The membership would consist of neighborhood cell groups composed of believers across denominational lines for the purpose of ministering to each other and the lost or needy they were in proximity to. This wouldn't necessitate leaving the fellowship or church a person belonged to. It did require a commitment to knowing and serving with Christians in their neighborhood. This was long before the "cell groups" concept was made popular. The interdenominational aspect was threatening to some people.

After attending Northwestern Bible College (where they had studied under H. Wayne House, currently an ICA/MCO Board member) together and being part of the ministry meetings, Joe Whitchurch and Kevin Johnson moved to the Quad Cities in order to pursue the House Church concept. There they were joined by several others who were interested in ministry. The House Church never really took off but it had served the purpose of bringing young Christian men, interested in serving the Lord, together. For the next five years they were all involved in street witnessing, teaching and music ministry. Much of which was done under the banner of Cornerstone Ministerial Association (CMA). These friendships in ministry would eventually lead to the establishment of Mount Carmel Outreach and The Institute for Christian Apologetics ie: MCO/ICA.



1980-83

The ministry of CMA was loose knit and part-time with everyone very busy in other pursuits. Kevin Johnson engaged in traveling to promote a Christian musical album which he and Joseph Ravitts wrote and recorded in 1977 with Grammy award winner Randy Goodrum and which was produced by Monty and Randy Matthews. In 1980 he moved to Nashville, Tennessee at the insistence of Christian Concert Tours in order to pursue songwriting more effectively. Joe Whitchurch became involved in Inter-Varsity Christian Fellowship and eventually spent three years in Africa as a missionary to Zambia while the others continued to be engaged in part-time ministry with full-time secular careers.

In 1980 a meeting was held at Jumers Castle Lodge in Bettendorf, Iowa whose sole purpose was to decide where the Cornerstone Ministerial Association would focus as far as ministry was concerned. The two areas of concern to everyone was the Abortion/Right to Life issues and Apologetics, especially as it pertained to cult evangelism. It was decided at that meeting that since the Francis Schaeffer film on Abortion was making the rounds in the churches with some success, the neglected area of ministry was outreach to the cults and the occult. We decide that we would take the next two to three years for preparation to launch an apologetics ministry to the cults and the occult.
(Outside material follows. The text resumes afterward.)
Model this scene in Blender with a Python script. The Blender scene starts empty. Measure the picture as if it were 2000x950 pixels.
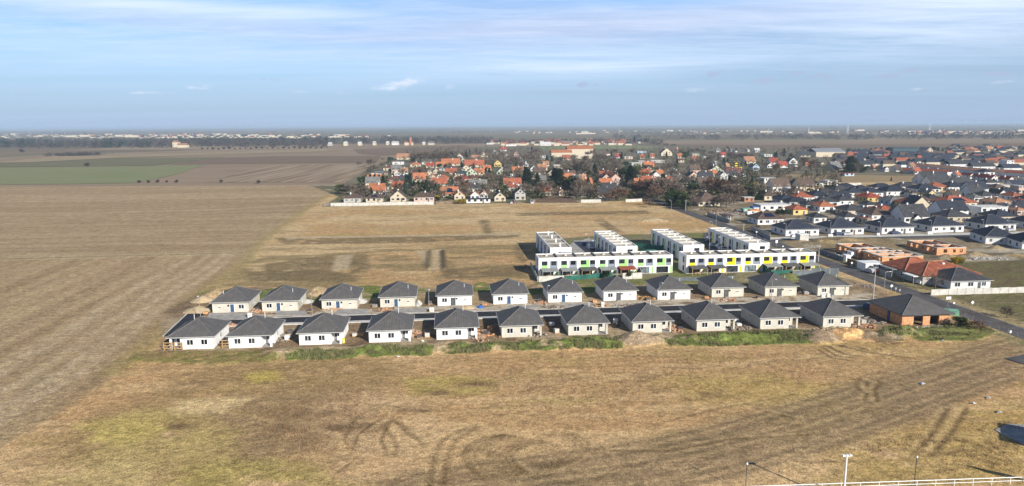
import bpy, math, random
import numpy as np
from mathutils import Vector, Matrix
C = bpy.context.scene.collection
sc = bpy.context.scene
R = math.radians
# ------------------------------------------------------------------ camera
F_PX = 1351.0; CAM_H = 48.5; PITCH = R(9.7); ROLL = R(-0.34)
cd = bpy.data.cameras.new('camera'); cam = bpy.data.objects.new('camera', cd); C.objects.link(cam)
cd.sensor_width = 36; cd.lens = F_PX/2000*36; cd.clip_end = 90000; cd.clip_start = 1
cam.matrix_world = Matrix.Translation((0, 0, CAM_H)) @ Matrix.Rotation(math.pi/2-PITCH, 4, 'X') @ Matrix.Rotation(ROLL, 4, 'Z')
sc.camera = cam
# ------------------------------------------------------------------ sun, sky, exposure
SUN_EL = R(26); SUN_DIR = Vector((0.61, -0.79, 0)).normalized()      # towards the sun
sd = bpy.data.lights.new('sun', 'SUN'); sd.energy = 5.0; sd.angle = R(0.53); sd.color = (1.0, 0.93, 0.82)
so = bpy.data.objects.new('sun', sd); C.objects.link(so)
dv = Vector((SUN_DIR.x*math.cos(SUN_EL), SUN_DIR.y*math.cos(SUN_EL), math.sin(SUN_EL)))
so.rotation_euler = dv.to_track_quat('Z', 'Y').to_euler(); so.location = (60, -80, 120)
w = bpy.data.worlds.new('World'); sc.world = w; w.use_nodes = True
nt = w.node_tree; N = nt.nodes; L = nt.links
N.clear()
def wn(t, **k):
    n = N.new(t)
    for a, b in k.items(): setattr(n, a, b)
    return n
def wm(op, a, b=None, c=None, clamp=False):
    n = wn('ShaderNodeMath', operation=op, use_clamp=clamp)
    for i, v in enumerate((a, b, c)):
        if v is None: continue
        if isinstance(v, (int, float)): n.inputs[i].default_value = v
        else: L.new(v, n.inputs[i])
    return n.outputs[0]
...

This decision was somewhat natural for them to make as God had been moving in each of their lives toward an understanding of those lost in the cults. For instance, Kevin Johnson's father had only recently been saved out of the New Age Movement, his grandfather out of the Jesus Only Pentecostal cult and his sister out of witchcraft. Kevin had also taken apologetics classes in Christian college and Philosophy of World Religions in secular college and all of them shared a love of such apologists and authors as C.S. Lewis, Dr. Francis Schaeffer, and Dr. Walter R. Martin. One had taken an interest in refuting non-Trinitarian cults with emphasis on the Jehovah's Witnesses after he had a very challenging experience with them. Another had spent part of five years infiltrating a militant para-military Christian Identity Movement cult during his summer vacations. Joe Whitchurch, being involved in campus ministry was very interested in apologetics and would eventually pursue an MA degree from Trinity Divinity school with that as his major.